あの法案と野党の存在意義について。

特定秘密保護法案が可決となった。この数日はメディアの報道も加熱していただけに、可決は間違いないとしても最後の落とし所はどうやるのかな、というところには興味を持っていたが、案外すんなりと可決した。引き延ばしたとしても泥沼化するだけなので、これは(法を通すため、という意味では)賢明な判断だったのだと言えるだろう。

著名人の反対声明やデモなどの運動もクローズアップされた。とは言ってもデモは東京でも数千人、地方では数十人のケースが大半で、年齢層も相当高かったように聞く。賛成だからと言ってデモをしたような人はいないし、いわゆるサイレントマジョリティと言われる人たちがどう考えているかはわからない。

政治の暴走、と言われるが、だからこそ民主主義には選挙という手段がある。選挙を通じて民意を反映させることができる。4年前に民主党が政権を獲得した以降の失望は、昨年末の衆院選によって民意に反映され、政権交代が起こった。今回の法案に不満があるのならば、次回以降の選挙においてまた政権交代を実現させて、法案を廃止させればよい。

しかしながら、この国ではそうした政権交代が今まであまり起こらなかった。戦後60数年の大半は、俗に言う55年体制によって、自民党が安定的に政権運営を進めてきた。そのなかにはいろいろと弊害もあったのかもしれないが、おりしも訪れた高度経済成長の追い風にも乗り、総体的にはメリットを受けた人が多かったのだろう。だからこそ、政権交代はほとんど起こらなかったのだ。

先ほど使ったメリットという言葉についてより具体的に言えば、カネと便宜によって決着を付ける政治ということだ。
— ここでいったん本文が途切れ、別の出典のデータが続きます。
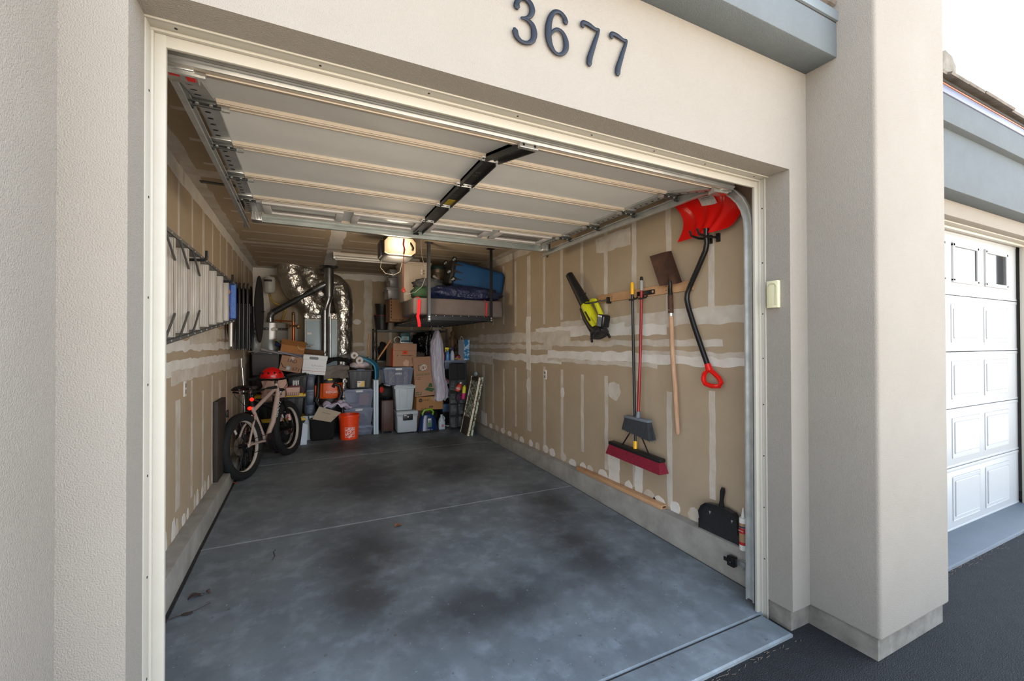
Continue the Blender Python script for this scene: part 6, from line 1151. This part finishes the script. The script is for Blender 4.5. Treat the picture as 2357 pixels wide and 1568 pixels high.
def bicycle(label, loc, heading, lean, frame_m, rim_m, R_, wb, sc, full=True, turn=0.):
    t = thing('bicycle', label, 'bicycle', loc, (lean, 0, heading)); s = sc
    rh, fh, bb, sc_, ht, hb = Vector((0, 0, R_)), Vector((wb, 0, R_)), Vector((.46*s, 0, .305*s)), Vector((.265*s, 0, .705*s)), Vector((.83*s, 0, .935*s)), Vector((.87*s, 0, .79*s))
    wheel(t, rh, R_, .041*s+.004, rim_m, True, full); wheel(t, fh, R_, .041*s+.004, rim_m, False, full, turn)
    m = MB()
    m.tube([sc_+Vector((0, 0, -.01)), ht+Vector((.0, 0, -.02))], [.021*s, .026*s], 12); m.tube([hb+Vector((-.01, 0, .05)), Vector((.67*s, 0, .50*s)), bb], [.031*s, .031*s, .026*s], 12); m.tube([sc_+Vector((-.015, 0, .04)), bb], .019*s, 12)
    m.tube([hb+Vector((.0, 0, -.03)), ht+Vector((0, 0, .03))], .025*s, 14)
    for y in (-1, 1):
        m.tube([sc_+Vector((0, y*.02, -.06)), Vector((.13*s, y*.055, .53*s)), rh+Vector((0, y*.07, 0))], [.012*s, .011*s, .011*s], 10); m.tube([bb+Vector((0, y*.03, 0)), Vector((.28*s, y*.058, R_*.95)), rh+Vector((0, y*.07, 0))], [.014*s, .013*s, .012*s], 10)
        m.box(-.02, y*.07-.006, R_-.02, .02, y*.07+.006, R_+.02, 0, .005)
    if full:
        T_ = Matrix.Translation((.765*s, -.032*s, .645*s)) @ Matrix.Rotation(PI/2, 4, 'X') @ Matrix.Rotation(math.atan2(.29, .20), 4, 'Z'); m.text('GIANT', .082, T_, 1, .001)
    m.build('frame', [frame_m, MATS['white_print']], t)
    m = MB(); e = fh-hb
    for y in (-1, 1): m.tube([hb+Vector((.0, y*.055, -.05)), hb+e*.45+Vector((0, y*.058, 0))], .017*s, 12, 0); m.tube([hb+e*.42+Vector((0, y*.058, 0)), fh+Vector((0, y*.058, 0))], .021*s, 12, 0); m.rod(hb+e*.55+Vector((.0, y*.058-.0225*y*0, 0)), hb+e*.75+Vector((0, y*.058, 0)), .0216*s, n=12, k=1)
    m.box(hb.x-.03, -.075, hb.z-.06, hb.x+.03, .075, hb.z-.02, 0, .012); m.build('fork', [blk_f, mat('red_white_decal', (190, 70, 66), .5, var=1, vs=60, c2=(220, 210, 206), thr=(.45, .55))], t)
    m = MB(); m.tube([ht+Vector((0, 0, .01)), ht+Vector((.0, 0, .05)), ht+Vector((.05, 0, .075))], .018, 10); w = .36*s
    bar = [ht+Vector((.03, y*w, .09+.02*abs(y))) if abs(y) > .3 else ht+Vector((.05, y*w, .075)) for y in (-1, -.6, -.2, 0, .2, .6, 1)]; m.tube(bar, .0125, 10); hbar = m.build('handlebar', blk_f, t)
    for y in (-1, 1):
        m = MB(); m.rod(ht+Vector((.03, y*w*.68, .105)), ht+Vector((.028, y*w*1.04, .112)), .0185, n=12); m.build('grip', tyre, hbar); m = MB(); m.tube([ht+Vector((.05, y*w*.62, .10)), ht+Vector((.10, y*w*.7, .10)), ht+Vector((.11, y*w*.98, .095))], .006, 6); m.build('brake_lever', chrome if y > 0 else blk_f, hbar)
    m = MB(); m.tube([ht+Vector((.05, -.2*s, .09)), ht+Vector((.17, -.12*s, .07)), ht+Vector((.14, -.03, -.05)), ht+Vector((.02, .0, -.18))], .0035, 6); m.tube([ht+Vector((.05, .2*s, .09)), ht+Vector((.19, .1*s, .08)), ht+Vector((.15, .03, -.06)), ht+Vector((.05, .02, -.2))], .0035, 6); m.build('cables', blk, t)
    m = MB(); m.rod(sc_, sc_+Vector((-.03*s, 0, .20*s)), .0145, n=12); post = m.build('seat_post', blk_f, t)
    S = sc_+Vector((-.03*s, 0, .26*s)); m = MB()
    m.grid(lambda u, v: S + Vector((.15*s-.30*s*u, (v-.5)*(.035+.20*u**1.6)*s, .012+.03*u**2-.10*(abs(v-.5)*2)**3*.35)), 16, 12, 0, .02); m.build('saddle', mat('black_vinyl', (16, 16, 17), .4), t, 60)
    m = MB()
    for y in (-1, 1):
        m.tube([S+Vector((-.09*s+.014*math.cos(a*.9), y*.06+.014*math.sin(a*.9), -.055+.055*a/26)) for a in range(27)], .0028, 5); m.tube([S+Vector((.12*s, y*.01, .0)), S+Vector((.0, y*.03, -.03)), S+Vector((-.09*s, y*.055, -.055))], .004, 6)
    m.build('saddle_springs', chrome, t)
    if full:
        for dz, dx, dy in ((.13, -.03, -.02), (.03, -.035, .01)):
            m = MB(); m.T = Matrix.Translation(sc_+Vector((dx, dy, dz))) @ Matrix.Rotation(-PI/2, 4, 'Y'); m.lathe([(.019, 0), (.022, .01), (.018, .024), (.006, .03)], 14); m.build('tail_light', lite, t)
    m = MB(); m.lathe([(.02, -.06), (.085*s, -.062), (.09*s, -.058), (.085*s, -.054), (.02, -.056)], 30, 0, Matrix.Translation(bb) @ Matrix.Rotation(PI/2, 4, 'X') @ Matrix.Rotation(PI, 4, 'X')); m.rod(bb+Vector((0, -.08, 0)), bb+Vector((0, .08, 0)), .014, n=10)
    m.tube([bb+Vector((0, -.075, 0)), bb+Vector((.06, -.085, -.145*s))], .011, 8); m.tube([bb+Vector((0, .075, 0)), bb+Vector((-.06, .085, .145*s))], .011, 8)
    m.box(bb.x+.02, -.16, bb.z-.165*s, bb.x+.10, -.085, bb.z-.145*s, 0, .004); m.box(bb.x-.10, .085, bb.z+.125*s, bb.x-.02, .16, bb.z+.145*s, 0, .004); m.build('crankset', blk_f, t)
    m = MB(); P_ = [rh+Vector((0, -.055, .05)), bb+Vector((0, -.06, .088*s))]; m.tube([rh+Vector((.02, -.053, .05)), bb+Vector((0, -.06, .085*s))], .004, 5); m.tube([rh+Vector((.03, -.053, -.10)), bb+Vector((0, -.06, -.085*s))], .004, 5)
    m.box(-.01, -.08, R_-.15, .03, -.05, R_-.06, 0, .008); m.box(-.02, -.085, R_-.07, .05, -.05, R_-.02, 0, .008); m.build('chain_and_derailleur', spoke_m, t)
    return t
bicycle('tan framed mountain bike with red tail lights leaning by left wall', (-.238, 3.965, fz(3.96)), math.radians(67), -.095, tan_f, rimm, .36, 1.04, 1.02)
bicycle('smaller black bike parked behind the tan bike, against left wall', (.115, 5.19, fz(5.19)), math.radians(67-180), .10, blk_f, rimm, .30, .88, .86, False, .2)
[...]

長く続いた55年体制によって、有権者が政治にそういうことを求める癖も染みついてしまった。民主党が政権を取った途端に自民党のようなことをやり始めたのもそういうことだ。そういう政治をやらなければ有権者から見放されるからである。そしてそうした政治を現時点で上手くやれるのは残念ながら自民党以外に存在しない。あれほど勢いがあったように見えた民主党ですら有権者はあっさりそっぽを向かされたのだから、反対!や聞こえのいいスローガンだけしか唱えられない政党や政治家が政権を取ったところで一瞬で潰れるのは目に見えている。

ただ、反対!しか述べられない政党や政治家に存在価値はないかと言われるとそうでもない。今回のように法案が可決されても、粘り強く叫び続けることで、法案の運用を監視しているぞ、というメッセージを送ることができる。例えば共産党の存在価値はまさにそこにある。

本当は自民党レベルのしっかりした政党が生まれればいいのだが。民主党がここでじっくり力をつけられるだろうか。それとも野党再編があるだろうか。そのあたりが来年の注目だと思う。